Dataset entries
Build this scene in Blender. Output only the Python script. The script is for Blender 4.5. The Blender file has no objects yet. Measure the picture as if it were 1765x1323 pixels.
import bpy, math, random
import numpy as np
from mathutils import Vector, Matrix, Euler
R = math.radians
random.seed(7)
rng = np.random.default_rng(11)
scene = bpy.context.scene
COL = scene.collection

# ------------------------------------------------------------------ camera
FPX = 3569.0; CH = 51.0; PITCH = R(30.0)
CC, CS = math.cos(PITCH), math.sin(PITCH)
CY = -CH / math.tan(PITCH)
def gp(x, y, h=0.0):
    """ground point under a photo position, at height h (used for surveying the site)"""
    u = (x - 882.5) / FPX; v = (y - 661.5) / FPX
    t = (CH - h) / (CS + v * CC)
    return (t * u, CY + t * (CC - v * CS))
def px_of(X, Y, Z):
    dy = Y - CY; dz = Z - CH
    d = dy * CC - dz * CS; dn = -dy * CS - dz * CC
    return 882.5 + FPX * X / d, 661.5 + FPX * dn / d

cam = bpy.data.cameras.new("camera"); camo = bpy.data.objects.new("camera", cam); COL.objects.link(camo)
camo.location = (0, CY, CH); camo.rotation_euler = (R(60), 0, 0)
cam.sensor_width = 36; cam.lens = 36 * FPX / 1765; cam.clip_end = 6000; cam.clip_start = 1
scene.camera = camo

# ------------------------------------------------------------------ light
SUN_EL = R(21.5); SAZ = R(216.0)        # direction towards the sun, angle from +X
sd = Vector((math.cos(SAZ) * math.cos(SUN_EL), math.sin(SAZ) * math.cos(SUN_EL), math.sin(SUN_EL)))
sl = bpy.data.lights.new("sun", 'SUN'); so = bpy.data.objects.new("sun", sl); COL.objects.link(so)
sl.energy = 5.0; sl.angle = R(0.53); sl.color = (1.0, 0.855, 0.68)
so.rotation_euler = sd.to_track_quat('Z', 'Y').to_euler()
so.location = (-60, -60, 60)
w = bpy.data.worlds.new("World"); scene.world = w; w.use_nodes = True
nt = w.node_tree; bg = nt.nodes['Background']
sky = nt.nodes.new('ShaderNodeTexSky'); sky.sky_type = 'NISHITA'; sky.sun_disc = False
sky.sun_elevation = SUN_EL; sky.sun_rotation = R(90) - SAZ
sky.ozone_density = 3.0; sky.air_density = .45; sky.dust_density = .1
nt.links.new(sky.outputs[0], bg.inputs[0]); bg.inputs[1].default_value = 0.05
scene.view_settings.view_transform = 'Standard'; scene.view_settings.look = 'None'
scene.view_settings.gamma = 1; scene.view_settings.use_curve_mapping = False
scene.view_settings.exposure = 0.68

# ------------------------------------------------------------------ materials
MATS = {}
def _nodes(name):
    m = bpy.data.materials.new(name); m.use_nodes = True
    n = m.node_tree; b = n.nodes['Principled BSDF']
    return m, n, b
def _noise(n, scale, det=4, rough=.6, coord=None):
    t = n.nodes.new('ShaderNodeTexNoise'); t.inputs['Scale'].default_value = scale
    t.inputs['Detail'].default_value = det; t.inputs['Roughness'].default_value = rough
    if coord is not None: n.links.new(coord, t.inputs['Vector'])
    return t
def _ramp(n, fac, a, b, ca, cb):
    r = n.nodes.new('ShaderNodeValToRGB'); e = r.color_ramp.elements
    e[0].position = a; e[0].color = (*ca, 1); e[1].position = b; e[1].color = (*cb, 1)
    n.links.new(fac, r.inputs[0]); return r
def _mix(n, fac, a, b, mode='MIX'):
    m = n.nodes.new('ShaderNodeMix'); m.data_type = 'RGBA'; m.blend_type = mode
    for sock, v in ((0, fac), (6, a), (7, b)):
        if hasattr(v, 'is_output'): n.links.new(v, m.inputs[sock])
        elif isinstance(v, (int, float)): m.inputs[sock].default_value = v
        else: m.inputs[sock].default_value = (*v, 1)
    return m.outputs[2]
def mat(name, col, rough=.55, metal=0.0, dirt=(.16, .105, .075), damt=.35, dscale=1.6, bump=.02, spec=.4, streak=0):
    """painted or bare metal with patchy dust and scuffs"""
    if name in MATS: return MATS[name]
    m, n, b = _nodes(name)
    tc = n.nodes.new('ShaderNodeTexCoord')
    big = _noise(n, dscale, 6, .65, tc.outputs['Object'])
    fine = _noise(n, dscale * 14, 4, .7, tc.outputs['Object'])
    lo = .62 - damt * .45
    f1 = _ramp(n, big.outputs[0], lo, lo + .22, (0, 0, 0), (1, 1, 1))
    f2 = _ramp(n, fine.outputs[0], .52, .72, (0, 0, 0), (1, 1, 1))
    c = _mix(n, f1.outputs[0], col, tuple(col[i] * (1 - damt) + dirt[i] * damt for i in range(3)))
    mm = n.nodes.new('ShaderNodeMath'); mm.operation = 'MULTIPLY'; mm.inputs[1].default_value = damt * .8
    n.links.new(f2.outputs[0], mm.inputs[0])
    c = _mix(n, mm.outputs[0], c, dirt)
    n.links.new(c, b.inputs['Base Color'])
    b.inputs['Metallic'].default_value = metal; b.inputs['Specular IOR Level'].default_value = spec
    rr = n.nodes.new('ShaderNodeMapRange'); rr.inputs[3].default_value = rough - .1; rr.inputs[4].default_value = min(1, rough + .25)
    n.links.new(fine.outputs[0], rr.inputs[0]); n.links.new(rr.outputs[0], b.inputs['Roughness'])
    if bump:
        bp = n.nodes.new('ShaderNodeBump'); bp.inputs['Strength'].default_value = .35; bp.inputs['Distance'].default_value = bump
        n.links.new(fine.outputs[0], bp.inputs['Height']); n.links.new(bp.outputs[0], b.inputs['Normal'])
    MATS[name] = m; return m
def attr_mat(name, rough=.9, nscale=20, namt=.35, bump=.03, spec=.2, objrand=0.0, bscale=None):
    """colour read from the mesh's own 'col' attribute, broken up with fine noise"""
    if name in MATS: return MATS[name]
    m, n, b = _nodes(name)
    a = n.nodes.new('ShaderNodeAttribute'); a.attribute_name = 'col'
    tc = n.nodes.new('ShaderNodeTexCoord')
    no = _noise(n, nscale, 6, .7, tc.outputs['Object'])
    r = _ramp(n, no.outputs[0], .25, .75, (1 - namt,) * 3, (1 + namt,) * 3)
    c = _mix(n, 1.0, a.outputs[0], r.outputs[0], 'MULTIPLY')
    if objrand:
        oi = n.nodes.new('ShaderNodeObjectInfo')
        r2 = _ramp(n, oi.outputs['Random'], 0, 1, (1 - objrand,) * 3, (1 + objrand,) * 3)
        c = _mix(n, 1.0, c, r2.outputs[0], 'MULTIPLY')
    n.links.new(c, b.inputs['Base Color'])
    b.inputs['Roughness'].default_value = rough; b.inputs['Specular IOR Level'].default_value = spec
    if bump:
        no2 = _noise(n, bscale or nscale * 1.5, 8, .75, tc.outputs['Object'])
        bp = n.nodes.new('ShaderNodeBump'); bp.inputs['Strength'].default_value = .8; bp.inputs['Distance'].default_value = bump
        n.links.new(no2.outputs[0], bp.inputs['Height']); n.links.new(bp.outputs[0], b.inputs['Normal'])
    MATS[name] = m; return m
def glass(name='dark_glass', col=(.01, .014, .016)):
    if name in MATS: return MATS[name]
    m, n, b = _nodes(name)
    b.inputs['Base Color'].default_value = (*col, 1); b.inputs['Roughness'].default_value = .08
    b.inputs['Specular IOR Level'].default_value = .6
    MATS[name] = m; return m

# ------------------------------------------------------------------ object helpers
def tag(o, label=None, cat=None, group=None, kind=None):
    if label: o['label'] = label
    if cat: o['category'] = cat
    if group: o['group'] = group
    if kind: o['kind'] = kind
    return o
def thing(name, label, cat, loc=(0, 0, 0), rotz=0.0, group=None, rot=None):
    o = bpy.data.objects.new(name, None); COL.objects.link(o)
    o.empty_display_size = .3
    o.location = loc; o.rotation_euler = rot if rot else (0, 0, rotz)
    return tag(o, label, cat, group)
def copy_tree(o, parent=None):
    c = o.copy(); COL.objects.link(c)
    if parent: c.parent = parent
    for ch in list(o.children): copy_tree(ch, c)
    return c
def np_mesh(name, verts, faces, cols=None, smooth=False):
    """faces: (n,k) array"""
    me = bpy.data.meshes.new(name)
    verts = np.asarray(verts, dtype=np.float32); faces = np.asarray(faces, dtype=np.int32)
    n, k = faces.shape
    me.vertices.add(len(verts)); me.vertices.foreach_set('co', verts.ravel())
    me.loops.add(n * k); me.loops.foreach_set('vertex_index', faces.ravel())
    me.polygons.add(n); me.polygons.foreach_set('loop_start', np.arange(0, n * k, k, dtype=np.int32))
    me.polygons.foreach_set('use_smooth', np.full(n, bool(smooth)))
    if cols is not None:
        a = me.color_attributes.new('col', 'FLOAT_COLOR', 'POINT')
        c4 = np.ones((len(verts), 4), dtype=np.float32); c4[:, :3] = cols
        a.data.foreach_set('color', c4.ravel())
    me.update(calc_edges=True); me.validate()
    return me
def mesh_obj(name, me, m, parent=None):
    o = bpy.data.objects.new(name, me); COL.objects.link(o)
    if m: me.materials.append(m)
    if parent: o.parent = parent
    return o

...

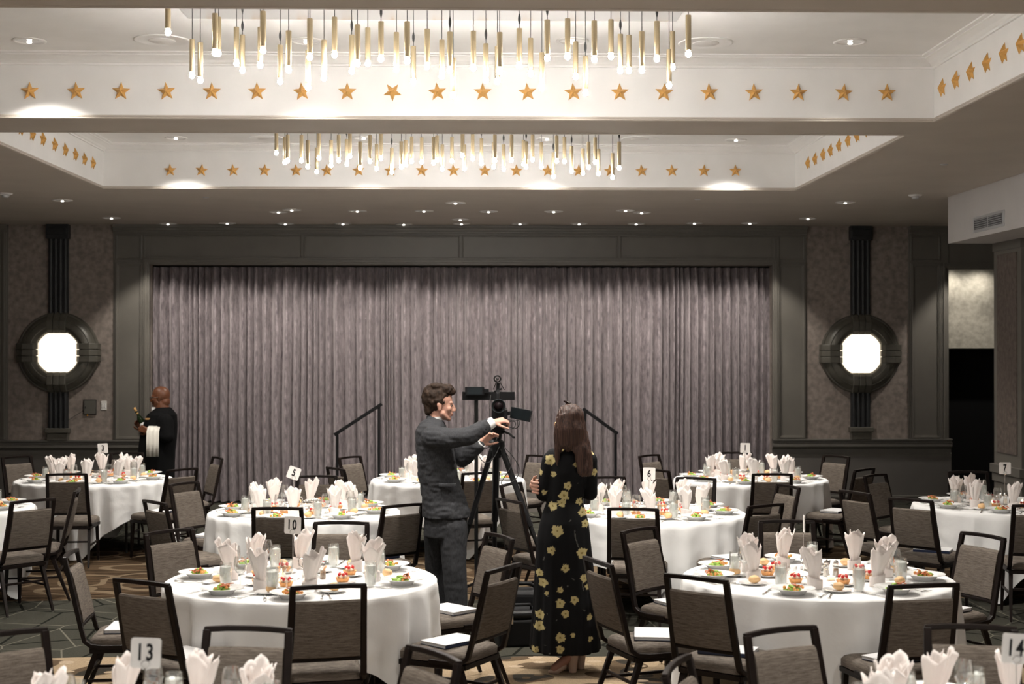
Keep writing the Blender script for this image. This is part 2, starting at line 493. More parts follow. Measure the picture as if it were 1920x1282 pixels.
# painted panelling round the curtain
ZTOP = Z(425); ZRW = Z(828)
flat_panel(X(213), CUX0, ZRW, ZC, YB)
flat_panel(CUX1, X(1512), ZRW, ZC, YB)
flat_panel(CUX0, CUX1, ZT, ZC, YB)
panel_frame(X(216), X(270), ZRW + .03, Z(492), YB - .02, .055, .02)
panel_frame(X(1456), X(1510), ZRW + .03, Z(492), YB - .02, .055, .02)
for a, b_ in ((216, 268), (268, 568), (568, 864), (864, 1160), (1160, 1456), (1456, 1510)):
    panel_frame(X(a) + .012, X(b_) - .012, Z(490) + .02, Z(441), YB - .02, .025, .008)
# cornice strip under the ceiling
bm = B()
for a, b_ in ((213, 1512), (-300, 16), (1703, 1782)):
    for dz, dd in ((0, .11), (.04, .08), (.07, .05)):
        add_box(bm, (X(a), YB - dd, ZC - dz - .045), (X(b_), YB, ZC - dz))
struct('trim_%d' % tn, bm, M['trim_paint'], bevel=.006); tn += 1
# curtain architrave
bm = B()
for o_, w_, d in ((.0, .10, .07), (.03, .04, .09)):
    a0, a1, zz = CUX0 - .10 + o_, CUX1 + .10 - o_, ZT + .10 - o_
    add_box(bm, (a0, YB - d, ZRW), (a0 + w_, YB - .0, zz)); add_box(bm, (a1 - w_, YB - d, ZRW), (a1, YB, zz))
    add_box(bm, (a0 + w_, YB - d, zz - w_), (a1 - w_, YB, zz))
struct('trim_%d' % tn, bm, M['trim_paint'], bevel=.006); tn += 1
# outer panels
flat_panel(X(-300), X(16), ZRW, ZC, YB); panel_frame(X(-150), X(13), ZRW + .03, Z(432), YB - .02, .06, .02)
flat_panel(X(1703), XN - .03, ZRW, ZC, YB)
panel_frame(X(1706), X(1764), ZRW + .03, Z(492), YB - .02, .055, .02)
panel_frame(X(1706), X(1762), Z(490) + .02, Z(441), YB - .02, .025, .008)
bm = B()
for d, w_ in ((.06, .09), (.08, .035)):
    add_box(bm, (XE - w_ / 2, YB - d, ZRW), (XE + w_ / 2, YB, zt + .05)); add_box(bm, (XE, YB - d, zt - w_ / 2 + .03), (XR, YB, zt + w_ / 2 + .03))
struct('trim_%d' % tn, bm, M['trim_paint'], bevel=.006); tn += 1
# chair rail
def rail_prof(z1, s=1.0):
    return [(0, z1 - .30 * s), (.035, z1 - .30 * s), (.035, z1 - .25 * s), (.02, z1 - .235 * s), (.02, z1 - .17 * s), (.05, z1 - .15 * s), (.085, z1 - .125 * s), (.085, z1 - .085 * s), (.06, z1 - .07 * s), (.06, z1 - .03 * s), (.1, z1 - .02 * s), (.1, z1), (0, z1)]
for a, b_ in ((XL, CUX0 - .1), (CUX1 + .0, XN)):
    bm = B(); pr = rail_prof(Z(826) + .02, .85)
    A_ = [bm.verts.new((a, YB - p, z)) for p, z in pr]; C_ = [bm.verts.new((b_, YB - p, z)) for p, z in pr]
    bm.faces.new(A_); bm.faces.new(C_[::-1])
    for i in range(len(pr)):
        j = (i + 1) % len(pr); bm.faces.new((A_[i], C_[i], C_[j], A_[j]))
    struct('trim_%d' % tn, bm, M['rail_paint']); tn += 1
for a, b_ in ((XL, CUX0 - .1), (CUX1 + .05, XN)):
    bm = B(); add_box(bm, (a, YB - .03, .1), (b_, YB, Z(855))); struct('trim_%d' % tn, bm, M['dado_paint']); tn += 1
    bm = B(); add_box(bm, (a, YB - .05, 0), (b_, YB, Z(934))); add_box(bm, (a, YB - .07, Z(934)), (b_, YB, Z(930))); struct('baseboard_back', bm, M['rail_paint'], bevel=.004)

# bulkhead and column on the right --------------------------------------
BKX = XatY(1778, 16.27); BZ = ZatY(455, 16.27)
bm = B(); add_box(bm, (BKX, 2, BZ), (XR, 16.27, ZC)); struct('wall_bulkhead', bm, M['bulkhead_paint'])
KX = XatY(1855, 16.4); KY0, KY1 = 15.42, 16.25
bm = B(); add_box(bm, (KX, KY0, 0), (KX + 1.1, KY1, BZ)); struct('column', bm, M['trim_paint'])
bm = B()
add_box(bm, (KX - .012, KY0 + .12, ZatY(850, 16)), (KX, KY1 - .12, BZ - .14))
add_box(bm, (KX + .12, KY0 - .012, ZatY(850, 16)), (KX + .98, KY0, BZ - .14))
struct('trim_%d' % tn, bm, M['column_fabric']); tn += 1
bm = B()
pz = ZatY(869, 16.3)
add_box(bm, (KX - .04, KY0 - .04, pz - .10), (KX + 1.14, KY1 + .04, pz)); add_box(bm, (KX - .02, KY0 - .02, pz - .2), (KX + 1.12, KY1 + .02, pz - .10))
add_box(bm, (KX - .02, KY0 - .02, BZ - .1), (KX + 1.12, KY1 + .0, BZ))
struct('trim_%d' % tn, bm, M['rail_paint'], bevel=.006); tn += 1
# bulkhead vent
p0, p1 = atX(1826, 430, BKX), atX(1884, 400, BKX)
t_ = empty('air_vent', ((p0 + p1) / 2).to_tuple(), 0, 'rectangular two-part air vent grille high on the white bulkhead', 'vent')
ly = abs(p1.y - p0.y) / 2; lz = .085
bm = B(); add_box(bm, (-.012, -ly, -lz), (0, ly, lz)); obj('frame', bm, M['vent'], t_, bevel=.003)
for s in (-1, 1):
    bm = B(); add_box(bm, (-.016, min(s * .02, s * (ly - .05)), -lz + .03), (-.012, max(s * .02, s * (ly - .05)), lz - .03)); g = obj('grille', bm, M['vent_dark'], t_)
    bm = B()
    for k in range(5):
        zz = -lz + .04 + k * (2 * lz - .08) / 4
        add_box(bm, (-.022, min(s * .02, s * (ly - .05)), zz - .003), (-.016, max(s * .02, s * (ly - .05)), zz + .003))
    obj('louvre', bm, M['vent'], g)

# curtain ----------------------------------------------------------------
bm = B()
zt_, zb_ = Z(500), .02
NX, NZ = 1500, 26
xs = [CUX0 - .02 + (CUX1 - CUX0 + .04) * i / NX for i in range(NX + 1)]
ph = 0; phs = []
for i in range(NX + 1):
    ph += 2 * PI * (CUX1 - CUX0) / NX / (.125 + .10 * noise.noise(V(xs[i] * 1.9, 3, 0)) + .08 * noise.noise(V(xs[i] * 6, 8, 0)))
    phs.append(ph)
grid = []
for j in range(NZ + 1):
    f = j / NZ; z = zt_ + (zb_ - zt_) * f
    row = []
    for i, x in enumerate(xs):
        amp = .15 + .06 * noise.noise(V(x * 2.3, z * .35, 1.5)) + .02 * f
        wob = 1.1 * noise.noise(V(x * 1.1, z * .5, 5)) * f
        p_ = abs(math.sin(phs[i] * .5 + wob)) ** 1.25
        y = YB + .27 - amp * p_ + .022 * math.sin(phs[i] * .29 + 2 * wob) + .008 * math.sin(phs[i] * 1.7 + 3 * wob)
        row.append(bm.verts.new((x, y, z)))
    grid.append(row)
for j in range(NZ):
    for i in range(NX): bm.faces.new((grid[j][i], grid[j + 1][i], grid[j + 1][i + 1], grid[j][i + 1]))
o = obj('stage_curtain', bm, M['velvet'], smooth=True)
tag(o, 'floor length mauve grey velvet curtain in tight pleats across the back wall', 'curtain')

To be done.
Which lines above run from the one containing "Build this scene" down to the one containing "COL = scene.collection"? Repeat exactly those, both ends included, and nothing else.

Result below.
Build this scene in Blender. Output only the Python script. The script is for Blender 4.5. The Blender file has no objects yet. Measure the picture as if it were 1765x1323 pixels.
import bpy, math, random
import numpy as np
from mathutils import Vector, Matrix, Euler
R = math.radians
random.seed(7)
rng = np.random.default_rng(11)
scene = bpy.context.scene
COL = scene.collection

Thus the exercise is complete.